=== DATA SECTION ===
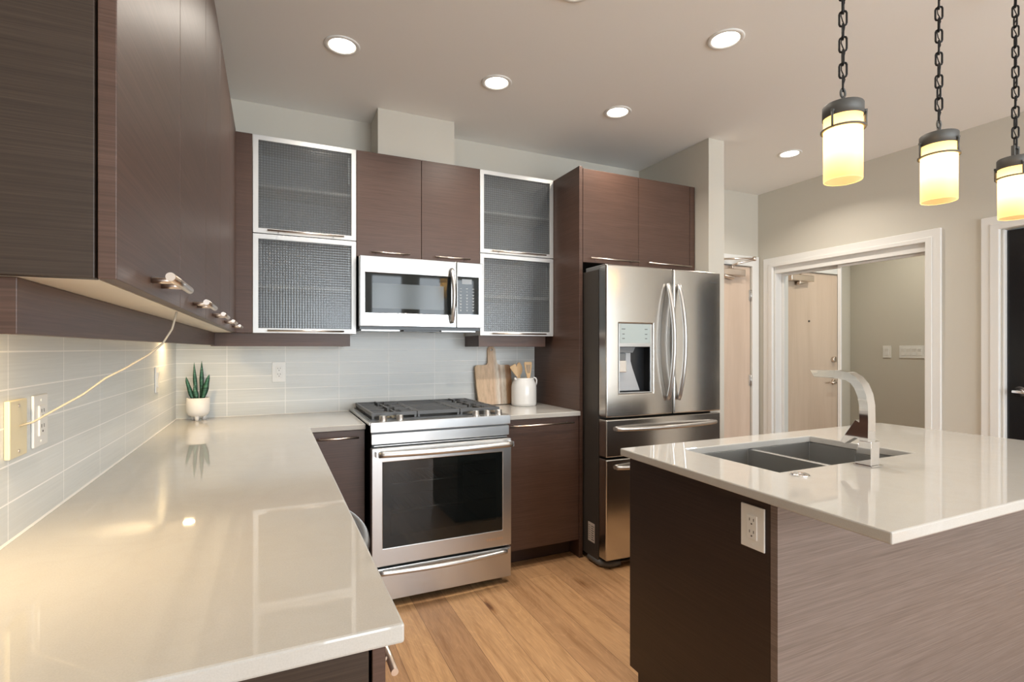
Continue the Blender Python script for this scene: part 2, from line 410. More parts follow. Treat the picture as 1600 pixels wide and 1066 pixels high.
def thing(name, label, cat, loc, group=None):
    o = bpy.data.objects.new(name, None); o.empty_display_size = 0.05; COL.objects.link(o)
    o.location = loc; WL[o.name] = Vector(loc)
    return tag(o, label, cat, group)
def structure(o, label=None):
    o['kind'] = 'structure'
    if label: o['label'] = label
    return o
def box(*a): return MB().box(*a)

# ------------------------------------------------------------------ key planes
X0, Y0, ZC = -0.477, 3.351, 2.73          # tile faces, ceiling
CT, CB = 0.914, 0.886                     # counter top, underside
XC, Y1, Y2 = 0.17, 0.726, 2.729           # counter edges
XD, YF, ZT, ZB = -0.171, 3.071, 2.441, 1.385
GL, ML, MM, MR, PT = -0.093, 0.439, 0.82, 1.199, 1.732
PF = 2.746
WX, EY = 4.108, 3.418

# ------------------------------------------------------------------ room
structure(obj('floor', box(-0.7, 4.35, -3.2, 3.6, -0.05, 0.0), 'floor'), 'honey oak plank floor')
structure(obj('ceiling', box(-0.7, 4.35, -3.2, 3.6, ZC, ZC + 0.06), 'ceil'), 'white flat ceiling')
structure(obj('wall_left', box(-0.60, -0.487, -3.1, 3.361, 0, ZC), 'wall'))
structure(obj('wall_back', box(-0.6, 2.684, 3.361, 3.50, 0, ZC), 'wall'))
structure(obj('wall_chase', box(0.57, 1.045, 3.123, 3.361, ZT + 0.006, ZC), 'wall'), 'boxed duct chase above the microwave cabinet')
structure(obj('wall_stub', box(2.684, 2.826, 2.625, 3.50, 0, ZC), 'wall', bev=0.002), 'wall end between fridge and entry hall')
structure(obj('wall_entry', MB().slab([2.826, 3.112, 4.015, 4.30], [0, 2.058, ZC], EY, EY + 0.12, keep=lambda i, j: not (i == 1 and j == 0), fn=XZ), 'wall'))
structure(obj('wall_right', MB().slab([-3.1, 0.74, 1.640, 2.045, 3.250, EY], [0, 2.04, ZC], WX, WX + 0.13, keep=lambda i, j: not (i in (1, 3) and j == 0), fn=YZ), 'wall'))
structure(obj('wall_rear', MB().slab([-0.6, 0.30, 2.10, 2.30, 4.00, 4.3], [0, 0.25, 2.60, ZC], -3.1, -3.0, keep=lambda i, j: not (i in (1, 3) and j == 1), fn=XZ), 'wall'))
for k, (a, b) in enumerate(WINDOWS):
    m_ = (a + b) / 2
    structure(obj('window_%d' % (k + 1), MB().slab([a, a + 0.06, m_ - 0.34, m_ - 0.22, m_ + 0.22, m_ + 0.34, b - 0.06, b], [0.25, 0.30, 2.55, 2.60], -3.06, -3.01, keep=lambda i, j: i in (0, 2, 4, 6) or j != 1, fn=XZ), 'trimw'), 'white window frame behind the camera')
# backsplash tile
structure(obj('wall_tile_left', box(-0.487, X0, 0.70, Y0, CT, ZB - 0.001), 'tile_left'), 'pale glass tile backsplash on the left wall')
structure(obj('wall_tile_back', MB().slab([-0.487, 0.452, 1.185, PT], [CT, ZB - 0.001, 1.43], Y0, 3.361, keep=lambda i, j: j == 0 or i == 1, fn=XZ), 'tile_back'), 'pale glass tile backsplash on the back wall')

ck = MB().prism([(X0 + 0.0003, CT + 0.0003), (X0 + 0.0042, CT + 0.0003), (X0 + 0.0003, CT + 0.0042)], Y1, Y0 - 0.0003, fn=lambda u, v, w: (u, w, v))
ck.prism([(Y0 - 0.0003, CT + 0.0003), (Y0 - 0.0042, CT + 0.0003), (Y0 - 0.0003, CT + 0.0042)], X0 + 0.0003, 0.437, fn=lambda u, v, w: (w, u, v)).prism([(Y0 - 0.0003, CT + 0.0003), (Y0 - 0.0042, CT + 0.0003), (Y0 - 0.0003, CT + 0.0042)], 1.216, PT - 0.0006, fn=lambda u, v, w: (w, u, v))
structure(obj('trim_4', ck, 'trimw'), 'white caulk line between backsplash and countertop')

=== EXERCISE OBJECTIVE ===
Give the material again exactly as it is, but keep the pictures out.

=== COMPLETE OUTPUT ===
Continue the Blender Python script for this scene: part 2, from line 410. More parts follow. Treat the picture as 1600 pixels wide and 1066 pixels high.
def thing(name, label, cat, loc, group=None):
    o = bpy.data.objects.new(name, None); o.empty_display_size = 0.05; COL.objects.link(o)
    o.location = loc; WL[o.name] = Vector(loc)
    return tag(o, label, cat, group)
def structure(o, label=None):
    o['kind'] = 'structure'
    if label: o['label'] = label
    return o
def box(*a): return MB().box(*a)

# ------------------------------------------------------------------ key planes
X0, Y0, ZC = -0.477, 3.351, 2.73          # tile faces, ceiling
CT, CB = 0.914, 0.886                     # counter top, underside
XC, Y1, Y2 = 0.17, 0.726, 2.729           # counter edges
XD, YF, ZT, ZB = -0.171, 3.071, 2.441, 1.385
GL, ML, MM, MR, PT = -0.093, 0.439, 0.82, 1.199, 1.732
PF = 2.746
WX, EY = 4.108, 3.418

# ------------------------------------------------------------------ room
structure(obj('floor', box(-0.7, 4.35, -3.2, 3.6, -0.05, 0.0), 'floor'), 'honey oak plank floor')
structure(obj('ceiling', box(-0.7, 4.35, -3.2, 3.6, ZC, ZC + 0.06), 'ceil'), 'white flat ceiling')
structure(obj('wall_left', box(-0.60, -0.487, -3.1, 3.361, 0, ZC), 'wall'))
structure(obj('wall_back', box(-0.6, 2.684, 3.361, 3.50, 0, ZC), 'wall'))
structure(obj('wall_chase', box(0.57, 1.045, 3.123, 3.361, ZT + 0.006, ZC), 'wall'), 'boxed duct chase above the microwave cabinet')
structure(obj('wall_stub', box(2.684, 2.826, 2.625, 3.50, 0, ZC), 'wall', bev=0.002), 'wall end between fridge and entry hall')
structure(obj('wall_entry', MB().slab([2.826, 3.112, 4.015, 4.30], [0, 2.058, ZC], EY, EY + 0.12, keep=lambda i, j: not (i == 1 and j == 0), fn=XZ), 'wall'))
structure(obj('wall_right', MB().slab([-3.1, 0.74, 1.640, 2.045, 3.250, EY], [0, 2.04, ZC], WX, WX + 0.13, keep=lambda i, j: not (i in (1, 3) and j == 0), fn=YZ), 'wall'))
structure(obj('wall_rear', MB().slab([-0.6, 0.30, 2.10, 2.30, 4.00, 4.3], [0, 0.25, 2.60, ZC], -3.1, -3.0, keep=lambda i, j: not (i in (1, 3) and j == 1), fn=XZ), 'wall'))
for k, (a, b) in enumerate(WINDOWS):
    m_ = (a + b) / 2
    structure(obj('window_%d' % (k + 1), MB().slab([a, a + 0.06, m_ - 0.34, m_ - 0.22, m_ + 0.22, m_ + 0.34, b - 0.06, b], [0.25, 0.30, 2.55, 2.60], -3.06, -3.01, keep=lambda i, j: i in (0, 2, 4, 6) or j != 1, fn=XZ), 'trimw'), 'white window frame behind the camera')
# backsplash tile
structure(obj('wall_tile_left', box(-0.487, X0, 0.70, Y0, CT, ZB - 0.001), 'tile_left'), 'pale glass tile backsplash on the left wall')
structure(obj('wall_tile_back', MB().slab([-0.487, 0.452, 1.185, PT], [CT, ZB - 0.001, 1.43], Y0, 3.361, keep=lambda i, j: j == 0 or i == 1, fn=XZ), 'tile_back'), 'pale glass tile backsplash on the back wall')

ck = MB().prism([(X0 + 0.0003, CT + 0.0003), (X0 + 0.0042, CT + 0.0003), (X0 + 0.0003, CT + 0.0042)], Y1, Y0 - 0.0003, fn=lambda u, v, w: (u, w, v))
ck.prism([(Y0 - 0.0003, CT + 0.0003), (Y0 - 0.0042, CT + 0.0003), (Y0 - 0.0003, CT + 0.0042)], X0 + 0.0003, 0.437, fn=lambda u, v, w: (w, u, v)).prism([(Y0 - 0.0003, CT + 0.0003), (Y0 - 0.0042, CT + 0.0003), (Y0 - 0.0003, CT + 0.0042)], 1.216, PT - 0.0006, fn=lambda u, v, w: (w, u, v))
structure(obj('trim_4', ck, 'trimw'), 'white caulk line between backsplash and countertop')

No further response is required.